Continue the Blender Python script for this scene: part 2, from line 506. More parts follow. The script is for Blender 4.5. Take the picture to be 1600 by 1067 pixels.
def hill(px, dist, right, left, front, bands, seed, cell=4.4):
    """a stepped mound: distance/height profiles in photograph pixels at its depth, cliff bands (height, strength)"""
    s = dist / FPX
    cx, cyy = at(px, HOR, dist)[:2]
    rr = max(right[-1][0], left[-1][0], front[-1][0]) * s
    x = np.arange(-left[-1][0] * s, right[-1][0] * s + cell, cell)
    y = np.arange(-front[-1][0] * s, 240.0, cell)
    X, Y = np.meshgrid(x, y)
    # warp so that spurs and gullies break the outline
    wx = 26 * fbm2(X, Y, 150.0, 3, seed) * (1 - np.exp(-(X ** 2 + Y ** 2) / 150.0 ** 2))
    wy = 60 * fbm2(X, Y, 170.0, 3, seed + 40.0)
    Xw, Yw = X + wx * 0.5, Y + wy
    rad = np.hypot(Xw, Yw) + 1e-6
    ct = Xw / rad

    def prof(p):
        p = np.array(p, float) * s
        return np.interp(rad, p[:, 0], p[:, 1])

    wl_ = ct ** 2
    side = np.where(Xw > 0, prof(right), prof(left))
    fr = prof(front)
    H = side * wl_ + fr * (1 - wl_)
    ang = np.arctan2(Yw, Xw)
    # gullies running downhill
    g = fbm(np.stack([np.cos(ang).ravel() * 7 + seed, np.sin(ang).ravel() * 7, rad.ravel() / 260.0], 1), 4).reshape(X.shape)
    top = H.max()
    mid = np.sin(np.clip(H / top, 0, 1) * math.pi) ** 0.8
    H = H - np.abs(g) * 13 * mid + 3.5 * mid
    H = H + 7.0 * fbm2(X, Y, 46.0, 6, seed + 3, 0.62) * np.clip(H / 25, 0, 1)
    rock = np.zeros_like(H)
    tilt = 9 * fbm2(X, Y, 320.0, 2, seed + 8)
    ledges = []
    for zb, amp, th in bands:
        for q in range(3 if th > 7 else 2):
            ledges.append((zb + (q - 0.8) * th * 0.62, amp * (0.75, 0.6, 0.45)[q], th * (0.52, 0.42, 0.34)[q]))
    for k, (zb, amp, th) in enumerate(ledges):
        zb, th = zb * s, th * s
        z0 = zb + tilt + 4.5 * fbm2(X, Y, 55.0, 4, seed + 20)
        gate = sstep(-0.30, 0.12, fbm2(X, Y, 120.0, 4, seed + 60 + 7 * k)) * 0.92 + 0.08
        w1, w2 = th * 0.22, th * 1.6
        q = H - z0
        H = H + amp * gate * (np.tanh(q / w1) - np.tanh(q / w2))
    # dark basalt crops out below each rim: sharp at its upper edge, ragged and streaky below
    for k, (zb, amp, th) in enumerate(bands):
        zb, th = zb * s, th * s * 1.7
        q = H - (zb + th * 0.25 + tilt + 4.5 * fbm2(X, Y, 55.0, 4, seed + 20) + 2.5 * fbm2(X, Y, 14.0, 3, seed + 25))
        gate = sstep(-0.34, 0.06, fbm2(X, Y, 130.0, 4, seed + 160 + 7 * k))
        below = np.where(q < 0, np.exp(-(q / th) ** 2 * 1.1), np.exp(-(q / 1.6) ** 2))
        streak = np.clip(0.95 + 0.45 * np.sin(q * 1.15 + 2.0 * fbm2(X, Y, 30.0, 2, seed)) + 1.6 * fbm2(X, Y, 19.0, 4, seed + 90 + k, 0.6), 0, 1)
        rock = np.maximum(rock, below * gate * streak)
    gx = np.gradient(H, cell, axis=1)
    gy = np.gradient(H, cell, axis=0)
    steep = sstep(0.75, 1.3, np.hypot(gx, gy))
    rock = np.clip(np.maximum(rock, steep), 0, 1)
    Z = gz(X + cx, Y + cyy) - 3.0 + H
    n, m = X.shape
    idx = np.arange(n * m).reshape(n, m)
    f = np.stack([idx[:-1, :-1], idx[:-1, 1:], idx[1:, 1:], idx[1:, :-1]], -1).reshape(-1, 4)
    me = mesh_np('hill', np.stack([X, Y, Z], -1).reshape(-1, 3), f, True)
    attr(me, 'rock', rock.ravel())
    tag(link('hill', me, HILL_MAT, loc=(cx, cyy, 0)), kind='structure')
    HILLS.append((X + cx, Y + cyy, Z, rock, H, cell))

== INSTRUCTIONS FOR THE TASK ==
Set out the complete listing exactly as shown.

== EXERCISE SOLUTION ==
Continue the Blender Python script for this scene: part 2, from line 506. More parts follow. The script is for Blender 4.5. Take the picture to be 1600 by 1067 pixels.
def hill(px, dist, right, left, front, bands, seed, cell=4.4):
    """a stepped mound: distance/height profiles in photograph pixels at its depth, cliff bands (height, strength)"""
    s = dist / FPX
    cx, cyy = at(px, HOR, dist)[:2]
    rr = max(right[-1][0], left[-1][0], front[-1][0]) * s
    x = np.arange(-left[-1][0] * s, right[-1][0] * s + cell, cell)
    y = np.arange(-front[-1][0] * s, 240.0, cell)
    X, Y = np.meshgrid(x, y)
    # warp so that spurs and gullies break the outline
    wx = 26 * fbm2(X, Y, 150.0, 3, seed) * (1 - np.exp(-(X ** 2 + Y ** 2) / 150.0 ** 2))
    wy = 60 * fbm2(X, Y, 170.0, 3, seed + 40.0)
    Xw, Yw = X + wx * 0.5, Y + wy
    rad = np.hypot(Xw, Yw) + 1e-6
    ct = Xw / rad

    def prof(p):
        p = np.array(p, float) * s
        return np.interp(rad, p[:, 0], p[:, 1])

    wl_ = ct ** 2
    side = np.where(Xw > 0, prof(right), prof(left))
    fr = prof(front)
    H = side * wl_ + fr * (1 - wl_)
    ang = np.arctan2(Yw, Xw)
    # gullies running downhill
    g = fbm(np.stack([np.cos(ang).ravel() * 7 + seed, np.sin(ang).ravel() * 7, rad.ravel() / 260.0], 1), 4).reshape(X.shape)
    top = H.max()
    mid = np.sin(np.clip(H / top, 0, 1) * math.pi) ** 0.8
    H = H - np.abs(g) * 13 * mid + 3.5 * mid
    H = H + 7.0 * fbm2(X, Y, 46.0, 6, seed + 3, 0.62) * np.clip(H / 25, 0, 1)
    rock = np.zeros_like(H)
    tilt = 9 * fbm2(X, Y, 320.0, 2, seed + 8)
    ledges = []
    for zb, amp, th in bands:
        for q in range(3 if th > 7 else 2):
            ledges.append((zb + (q - 0.8) * th * 0.62, amp * (0.75, 0.6, 0.45)[q], th * (0.52, 0.42, 0.34)[q]))
    for k, (zb, amp, th) in enumerate(ledges):
        zb, th = zb * s, th * s
        z0 = zb + tilt + 4.5 * fbm2(X, Y, 55.0, 4, seed + 20)
        gate = sstep(-0.30, 0.12, fbm2(X, Y, 120.0, 4, seed + 60 + 7 * k)) * 0.92 + 0.08
        w1, w2 = th * 0.22, th * 1.6
        q = H - z0
        H = H + amp * gate * (np.tanh(q / w1) - np.tanh(q / w2))
    # dark basalt crops out below each rim: sharp at its upper edge, ragged and streaky below
    for k, (zb, amp, th) in enumerate(bands):
        zb, th = zb * s, th * s * 1.7
        q = H - (zb + th * 0.25 + tilt + 4.5 * fbm2(X, Y, 55.0, 4, seed + 20) + 2.5 * fbm2(X, Y, 14.0, 3, seed + 25))
        gate = sstep(-0.34, 0.06, fbm2(X, Y, 130.0, 4, seed + 160 + 7 * k))
        below = np.where(q < 0, np.exp(-(q / th) ** 2 * 1.1), np.exp(-(q / 1.6) ** 2))
        streak = np.clip(0.95 + 0.45 * np.sin(q * 1.15 + 2.0 * fbm2(X, Y, 30.0, 2, seed)) + 1.6 * fbm2(X, Y, 19.0, 4, seed + 90 + k, 0.6), 0, 1)
        rock = np.maximum(rock, below * gate * streak)
    gx = np.gradient(H, cell, axis=1)
    gy = np.gradient(H, cell, axis=0)
    steep = sstep(0.75, 1.3, np.hypot(gx, gy))
    rock = np.clip(np.maximum(rock, steep), 0, 1)
    Z = gz(X + cx, Y + cyy) - 3.0 + H
    n, m = X.shape
    idx = np.arange(n * m).reshape(n, m)
    f = np.stack([idx[:-1, :-1], idx[:-1, 1:], idx[1:, 1:], idx[1:, :-1]], -1).reshape(-1, 4)
    me = mesh_np('hill', np.stack([X, Y, Z], -1).reshape(-1, 3), f, True)
    attr(me, 'rock', rock.ravel())
    tag(link('hill', me, HILL_MAT, loc=(cx, cyy, 0)), kind='structure')
    HILLS.append((X + cx, Y + cyy, Z, rock, H, cell))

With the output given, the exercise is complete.